いろんな可能性があった幕末が、なぜ明治をになるや、天皇陛下バンザイの軍国主義になってしまったのか。 その答えを模索する思考の記録。

■幕末-明治の本は多いけど こういうことをちゃんと考えた本は、なかなかない。


著者は、この本を書かれるにあたり、このようにおっしゃっています。

《幕末に関する研究はそれこそ汗牛充棟ですし、小説や映画やテレビドラマになりはしていますが、自分と同じ問題にぶつかってそこでいろいろ考えて、今の自分の状況と幕末のつながりとつながりのなさと、その両方をちゃんと考えていく、というアプローチは、なかなかめぐりあえない。ですので、自分としてはけものみちを行くような状況で、手探りで考えざるをえなかった。でも何とか、けものみちを歩き通せて、大体四年ほど執筆にかかっていますけど、》
『最初の一滴 思想の科学研究会年報 第二号』「野口良平「幕末的思考」を語る」p34上段

■幕末の可能性は、明治でブツッと切れてる


《幕末と明治のあいだの不連続性、間隙を、生物の進化に関する言葉に借りて、この本では「ミッシングリンク(失われた環)」と呼んでいる。》
野口良平『幕末的思考』「はじめに」p2

おぼろげにいつもあった自分の疑問を思う。
「日本の夜明けは我々が作る!」
みたいな青空をしょった若者たちを描く幕末ドラマはわくわくするのに、明治時代を舞台にすると、急になんとも暗く、つまんなくなる。青ざめた感じになる。どうしてなのか。

■軍事大国化しないですんだ方法は?


それから、列強の植民地にされたら困るから、人権思想だけは西洋から取り入れた法治国家を作らなきゃいけないけど、軍隊を持たないでそれは可能だったかということ。
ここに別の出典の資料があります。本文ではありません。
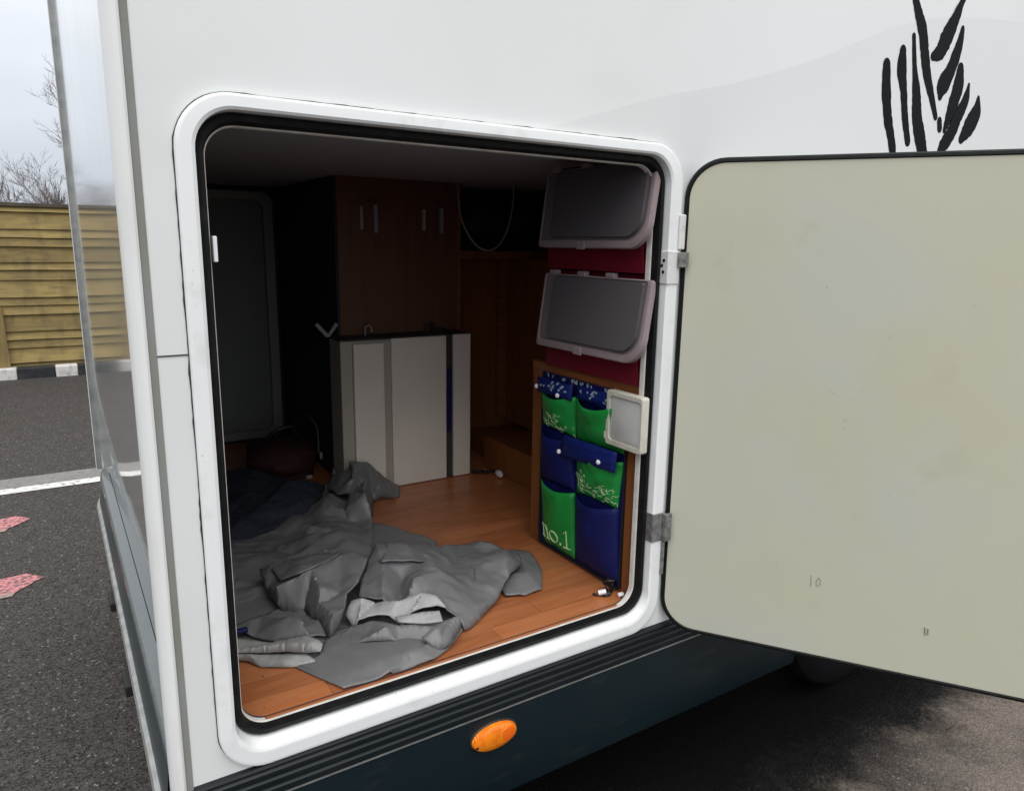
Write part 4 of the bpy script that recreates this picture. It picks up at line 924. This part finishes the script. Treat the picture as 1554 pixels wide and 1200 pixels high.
def sheet(key, seed, step=.007, smooth=0, fine=.0012):
    pts, no, edges, amp = SHEETS[key]
    rnd = random.Random(seed)
    outline = [(i, (i + 1) % no) for i in range(no)]
    r = delaunay_2d_cdt([Vector(p[:2]) for p in pts], outline + list(edges), [], 1, 1e-5)
    cv, cf, org = r[0], r[2], r[3]
    ch = [pts[o[0]][2] if o else .02 for o in org]
    # resampled outline with a slightly wandering edge
    op = []
    for i in range(no):
        a, b = Vector(pts[i]), Vector(pts[(i + 1) % no]); n = max(1, int((b.xy - a.xy).length / step))
        for k in range(n): op.append(a.lerp(b, k / n))
    ip = []
    xs = [p[0] for p in pts[:no]]; ys = [p[1] for p in pts[:no]]
    y = min(ys)
    row = 0
    while y < max(ys):
        x = min(xs) + (row % 2) * step * .5
        while x < max(xs):
            q = Vector((x + rnd.uniform(-.2, .2) * step, y + rnd.uniform(-.2, .2) * step))
            if min((q - p.xy).length_squared for p in op) > (step * .55) ** 2: ip.append(q)
            x += step
        y += step * .87; row += 1
    n0 = len(op)
    r2 = delaunay_2d_cdt([p.xy for p in op] + ip, [(i, (i + 1) % n0) for i in range(n0)], [], 1, 1e-6)
    fv, ff = r2[0], r2[2]
    tris = [tuple(Vector((cv[k].x, cv[k].y, ch[k])) for k in t) for t in cf]
    def height(q):
        best, bh = 1e9, 0
        for a, b, c in tris:
            d = (b.y - c.y) * (a.x - c.x) + (c.x - b.x) * (a.y - c.y)
            if abs(d) < 1e-12: continue
            u = ((b.y - c.y) * (q.x - c.x) + (c.x - b.x) * (q.y - c.y)) / d
            w = ((c.y - a.y) * (q.x - c.x) + (a.x - c.x) * (q.y - c.y)) / d
            t = 1 - u - w; e = -min(u, w, t)
            if e < best:
                best = e; bh = u * a.z + w * b.z + t * c.z
                if e <= 0: break
        return bh
    h = [height(q) for q in fv]
    nb = [set() for _ in fv]
    for f in ff:
        for i in range(len(f)): nb[f[i]].add(f[i - 1]); nb[f[i - 1]].add(f[i])
    for _ in range(smooth):
        h = [(.5 * h[i] + .5 * sum(h[j] for j in nb[i]) / len(nb[i])) if nb[i] else h[i] for i in range(len(h))]
    # crumple: two sizes of flat facets meeting in sharp creases
    def facets(spacing, sd):
        rr = random.Random(sd); P_ = []
        x0, x1, y0, y1 = min(xs) - .1, max(xs) + .1, min(ys) - .1, max(ys) + .1
        yy = y0
        while yy < y1:
            xx = x0
            while xx < x1:
                P_.append((Vector((xx + rr.uniform(-.48, .48) * spacing, yy + rr.uniform(-.48, .48) * spacing)), rr.choice((-1, 1)) * rr.uniform(.3, 1))); xx += spacing
            yy += spacing
        d = delaunay_2d_cdt([p[0] for p in P_], [], [], 0, 1e-6)
        hh = [P_[o[0]][1] if o else 0 for o in d[3]]
        cell = {}
        for t in d[2]:
            a, b, c_ = (d[0][k] for k in t)
            for gx in range(int(min(a.x, b.x, c_.x) // spacing), int(max(a.x, b.x, c_.x) // spacing) + 1):
                for gy in range(int(min(a.y, b.y, c_.y) // spacing), int(max(a.y, b.y, c_.y) // spacing) + 1):
                    cell.setdefault((gx, gy), []).append((a, b, c_, hh[t[0]], hh[t[1]], hh[t[2]]))
        def ev(q):
            for a, b, c_, ha, hb, hc in cell.get((int(q.x // spacing), int(q.y // spacing)), ()):
                dd = (b.y - c_.y) * (a.x - c_.x) + (c_.x - b.x) * (a.y - c_.y)
                if abs(dd) < 1e-12: continue
                u = ((b.y - c_.y) * (q.x - c_.x) + (c_.x - b.x) * (q.y - c_.y)) / dd
                w = ((c_.y - a.y) * (q.x - c_.x) + (a.x - c_.x) * (q.y - c_.y)) / dd
                if u >= -1e-6 and w >= -1e-6 and u + w <= 1.000001: return u * ha + w * hb + (1 - u - w) * hc
            return 0
        return ev
    f1, f2 = facets(.085, seed), facets(.03, seed + 50)
    out = []
    for q, z in zip(fv, h):
        g = Vector((q.x + .006 * math.sin(23 * q.y + seed), q.y + .006 * math.sin(19 * q.x + seed)))
        zz = z + amp * f1(g) + amp * .32 * f2(g) + fine * (tri_wave(q.x * 31 + q.y * 17 + math.sin(q.y * 40)) - .5)
        out.append((q.x, q.y, FZ + max(zz, .0035)))
    return out, [tuple(f) for f in ff]
tp = mesh('tarpaulin', *merge([sheet(k, 3 + i, fine=.001) for i, k in enumerate(('base', 'back', 'flat', 'left', 'right', 'tip', 'front', 'fold', 'corner', 'band', 'pocket', 'cuff', 'ledge'))]), M['tarp'], None, True, (.62, .5, FZ))
prop(tp, 'crumpled grey waterproof sheet heaped on the wooden garage floor', 'tarpaulin')
mesh('lining', *sheet('lining', 21), M['lining'], tp, True)
mesh('lining', *sheet('lining2', 22), M['lining'], tp, True)
mesh('strap', *sheet('strap', 23), M['strapfab'], tp, True)
mesh('strap', *sheet('strap2', 24), M['strapfab'], tp, True)
box('blue_tie', .292, .322, .352, .366, FZ + .022, FZ + .032, M['bluestrap'], tp, .003)
for o in [tp] + list(tp.children):
    if o.name.startswith('blue'): continue
    sm = o.modifiers.new('cloth_thickness', 'SOLIDIFY'); sm.thickness = .003; sm.offset = 0
bl = mesh('blanket', *sheet('blanket', 31, fine=.003), M['navy'], None, True, (.66, 1.3, FZ))
prop(bl, 'dark navy blanket lying folded in the shadowed left rear of the garage', 'blanket')
sm = bl.modifiers.new('cloth_thickness', 'SOLIDIFY'); sm.thickness = .006; sm.offset = 0
#@@END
私は30代の時、職場で「ひきこもりは自衛隊に入れろ」と言った精神科医に噛みついて口げんかになり、「軍隊がなければ国民は守れない」などと言い出す相手につられて「軍隊必要・不必要論」の喧嘩になってしまったことがあった。
そのとき説得力のある考えを言えなかったから、答えがほしい。

日本が列強に負けないで、かつ軍事大国化しないで(もちろん朝鮮や中国に多大なご迷惑もかけないで)いられる道は、あったのか。あったと思いたいけど、どうしたらよかったのか。

つまり、世界中から軍隊がなくなることは「こうすればできる」という答えがほしい。

あまりちゃんと勉強していないので、言えないのだけど、そういう疑問や課題に答えてくれそうな本にはなかなか出会わない。
なので、この本に期待してる。(期待されても困るかも、ですが)
ナメクジのように進んでいきます。